▶ [GIVEN PROBLEM] Copy the listing below in full and skip every picture.

▶ [INFORMATION SUPPLIED]
····················
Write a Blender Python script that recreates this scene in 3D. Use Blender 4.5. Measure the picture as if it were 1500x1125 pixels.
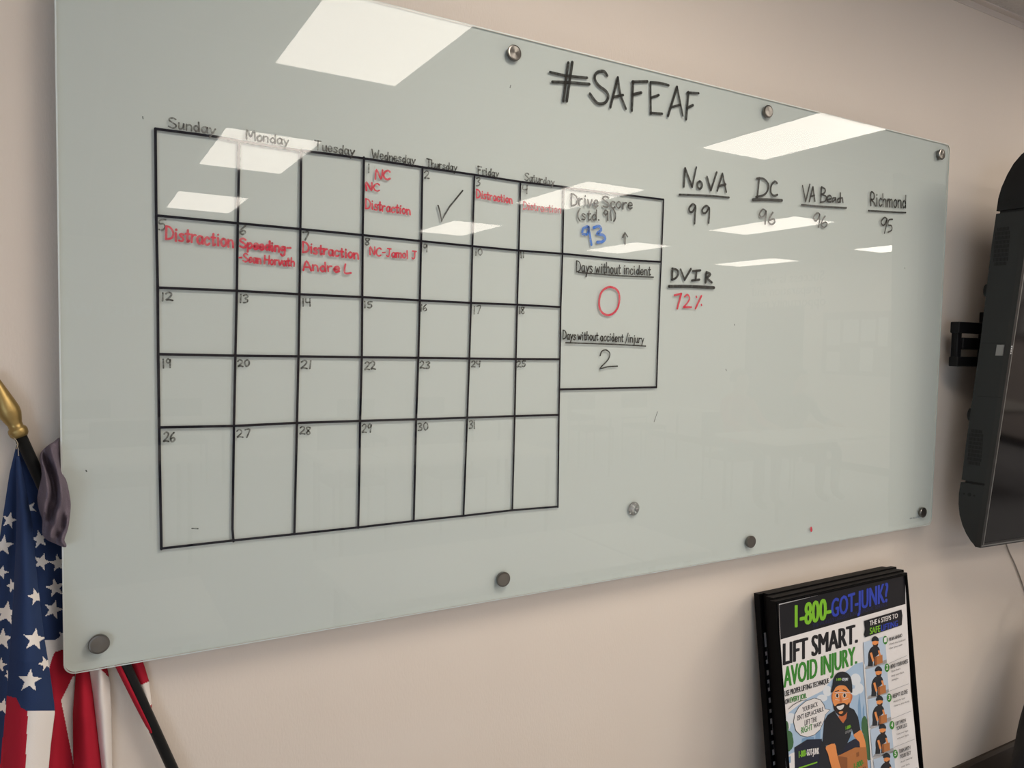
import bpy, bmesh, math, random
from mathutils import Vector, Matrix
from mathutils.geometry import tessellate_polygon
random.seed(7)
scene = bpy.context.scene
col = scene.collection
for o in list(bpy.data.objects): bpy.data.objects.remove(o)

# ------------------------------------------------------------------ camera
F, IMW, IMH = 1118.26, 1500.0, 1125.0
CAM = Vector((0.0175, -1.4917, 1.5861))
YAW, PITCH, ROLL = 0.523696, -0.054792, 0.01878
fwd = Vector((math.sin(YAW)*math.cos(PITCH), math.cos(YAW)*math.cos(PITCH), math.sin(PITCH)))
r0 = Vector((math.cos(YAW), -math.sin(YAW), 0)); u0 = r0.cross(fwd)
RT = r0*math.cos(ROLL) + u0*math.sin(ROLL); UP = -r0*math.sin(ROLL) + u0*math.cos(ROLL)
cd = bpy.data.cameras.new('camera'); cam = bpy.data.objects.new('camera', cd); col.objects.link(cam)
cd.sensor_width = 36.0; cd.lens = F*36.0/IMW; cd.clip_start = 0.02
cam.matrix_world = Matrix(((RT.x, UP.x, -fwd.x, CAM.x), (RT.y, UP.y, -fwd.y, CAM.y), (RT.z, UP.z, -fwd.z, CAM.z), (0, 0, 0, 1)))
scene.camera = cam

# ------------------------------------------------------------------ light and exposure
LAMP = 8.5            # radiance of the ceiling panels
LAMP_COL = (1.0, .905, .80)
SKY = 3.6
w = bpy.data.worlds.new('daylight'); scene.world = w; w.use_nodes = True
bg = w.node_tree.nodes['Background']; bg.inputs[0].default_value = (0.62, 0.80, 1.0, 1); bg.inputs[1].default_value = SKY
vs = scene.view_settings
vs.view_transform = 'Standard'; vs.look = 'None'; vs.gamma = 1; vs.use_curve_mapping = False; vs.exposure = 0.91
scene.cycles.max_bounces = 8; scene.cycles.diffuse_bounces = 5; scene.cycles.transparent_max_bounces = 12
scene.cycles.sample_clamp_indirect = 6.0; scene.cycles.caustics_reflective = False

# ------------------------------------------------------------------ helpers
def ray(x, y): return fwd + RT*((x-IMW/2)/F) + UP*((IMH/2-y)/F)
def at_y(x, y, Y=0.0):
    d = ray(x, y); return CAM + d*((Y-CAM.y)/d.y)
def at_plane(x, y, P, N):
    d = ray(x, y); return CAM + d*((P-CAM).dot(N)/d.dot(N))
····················
▶ [EXERCISE OUTPUT]
Write a Blender Python script that recreates this scene in 3D. Use Blender 4.5. Measure the picture as if it were 1500x1125 pixels.
import bpy, bmesh, math, random
from mathutils import Vector, Matrix
from mathutils.geometry import tessellate_polygon
random.seed(7)
scene = bpy.context.scene
col = scene.collection
for o in list(bpy.data.objects): bpy.data.objects.remove(o)

# ------------------------------------------------------------------ camera
F, IMW, IMH = 1118.26, 1500.0, 1125.0
CAM = Vector((0.0175, -1.4917, 1.5861))
YAW, PITCH, ROLL = 0.523696, -0.054792, 0.01878
fwd = Vector((math.sin(YAW)*math.cos(PITCH), math.cos(YAW)*math.cos(PITCH), math.sin(PITCH)))
r0 = Vector((math.cos(YAW), -math.sin(YAW), 0)); u0 = r0.cross(fwd)
RT = r0*math.cos(ROLL) + u0*math.sin(ROLL); UP = -r0*math.sin(ROLL) + u0*math.cos(ROLL)
cd = bpy.data.cameras.new('camera'); cam = bpy.data.objects.new('camera', cd); col.objects.link(cam)
cd.sensor_width = 36.0; cd.lens = F*36.0/IMW; cd.clip_start = 0.02
cam.matrix_world = Matrix(((RT.x, UP.x, -fwd.x, CAM.x), (RT.y, UP.y, -fwd.y, CAM.y), (RT.z, UP.z, -fwd.z, CAM.z), (0, 0, 0, 1)))
scene.camera = cam

# ------------------------------------------------------------------ light and exposure
LAMP = 8.5            # radiance of the ceiling panels
LAMP_COL = (1.0, .905, .80)
SKY = 3.6
w = bpy.data.worlds.new('daylight'); scene.world = w; w.use_nodes = True
bg = w.node_tree.nodes['Background']; bg.inputs[0].default_value = (0.62, 0.80, 1.0, 1); bg.inputs[1].default_value = SKY
vs = scene.view_settings
vs.view_transform = 'Standard'; vs.look = 'None'; vs.gamma = 1; vs.use_curve_mapping = False; vs.exposure = 0.91
scene.cycles.max_bounces = 8; scene.cycles.diffuse_bounces = 5; scene.cycles.transparent_max_bounces = 12
scene.cycles.sample_clamp_indirect = 6.0; scene.cycles.caustics_reflective = False

# ------------------------------------------------------------------ helpers
def ray(x, y): return fwd + RT*((x-IMW/2)/F) + UP*((IMH/2-y)/F)
def at_y(x, y, Y=0.0):
    d = ray(x, y); return CAM + d*((Y-CAM.y)/d.y)
def at_plane(x, y, P, N):
    d = ray(x, y); return CAM + d*((P-CAM).dot(N)/d.dot(N))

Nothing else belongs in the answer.